Reactive Capture Of CO2 From Air Using Dual Functional Materials

PROJECT PARTNERS:

Columbia University

Anglo-American

Cormetech

CRITICAL NEED

Direct Air Capture (DAC) of CO2 is a potentially scalable negative CO2 emissions technology to meet the 2C rise in temperature to mitigate climate change. Beyond negative emissions, DAC technologies can be placed ubiquitously to utilize CO2 for wide variety of applications, ranging from CO2 utilization for value-added products, to enhanced oil recovery, to geological sequestration without expensive pipelines. Almost all the current DAC technologies are based on regeneration of sorbents/solvents using high-temperature steam to produce a CO2 stream for either utilization or sequestration. This utilization/sequestration step requires purification, compression and transport of CO2, manifesting into additional capex and opex and need for expensive infrastructure for CO2 transport. This problem can be overcome by regenerating the sorbent with a reducing gas (such as hydrogen) to directly produce a marketable product (e.g., renewable natural gas) which can use existing infrastructure.

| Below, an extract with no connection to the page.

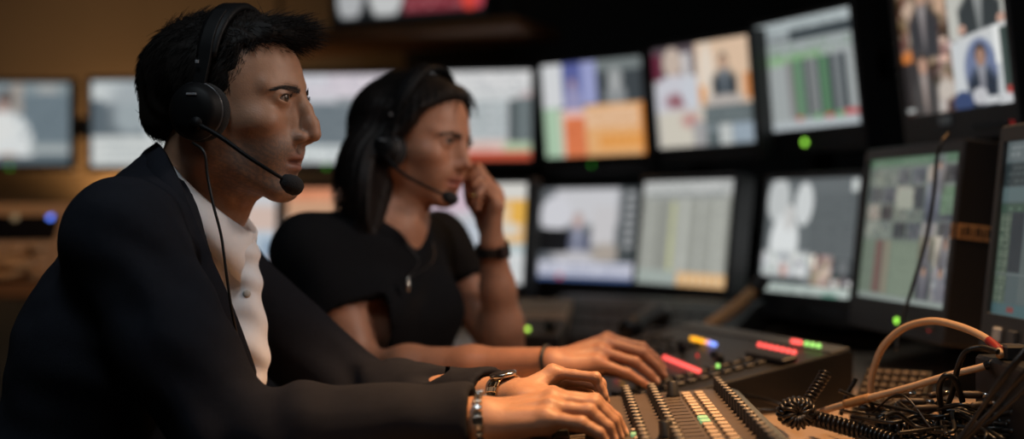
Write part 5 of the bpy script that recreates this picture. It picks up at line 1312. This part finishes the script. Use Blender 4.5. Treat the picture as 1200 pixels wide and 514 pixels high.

PROJECT INNOVATION + ADVANTAGES

Working with our university partner, Columbia university, Susteon is developing Dual Function Materials (DFMs) that combine the capture of CO2 from air and subsequent conversion of captured CO2 into a renewable natural gas (CH4). These DFMs are supported on novel monolithic structures to minimize pressure drop. Novel heating methods are being developed to minimize input energy for regeneration. Additional innovations include design of an efficient absorption-regeneration cycle and accompanying mechanical embodiments. Current lab-scale testing with leading sorbent candidates demonstrated fast kinetics of CO2 capture and sorbent regeneration to form CH4. Work is now focused on optimizing the reactor design, including dispersion of sorbent nanoparticle on high surface area supports, monolithic structure design, integrated rapid cycle temperature swing cycle, flow path architecture, and DFM bed construction.

POTENTIAL IMPACT

This technology pathway enables high thermal efficiency for DAC CO2 followed by in-situ conversion to RNG. The combination of effective adsorption with fast temperature swing provides the benefits of lower cost materials and design, lower overall energy input, and higher efficiency, without the need of CO2purification, storage and transportation. This process can be designed in standard modules thus minimizing engineering and manufacturing costs. As the key input in this process is hydrogen needed for regeneration, plants can eb sited where a cheap source of waste hydrogen is available such as in petrochemical facilities.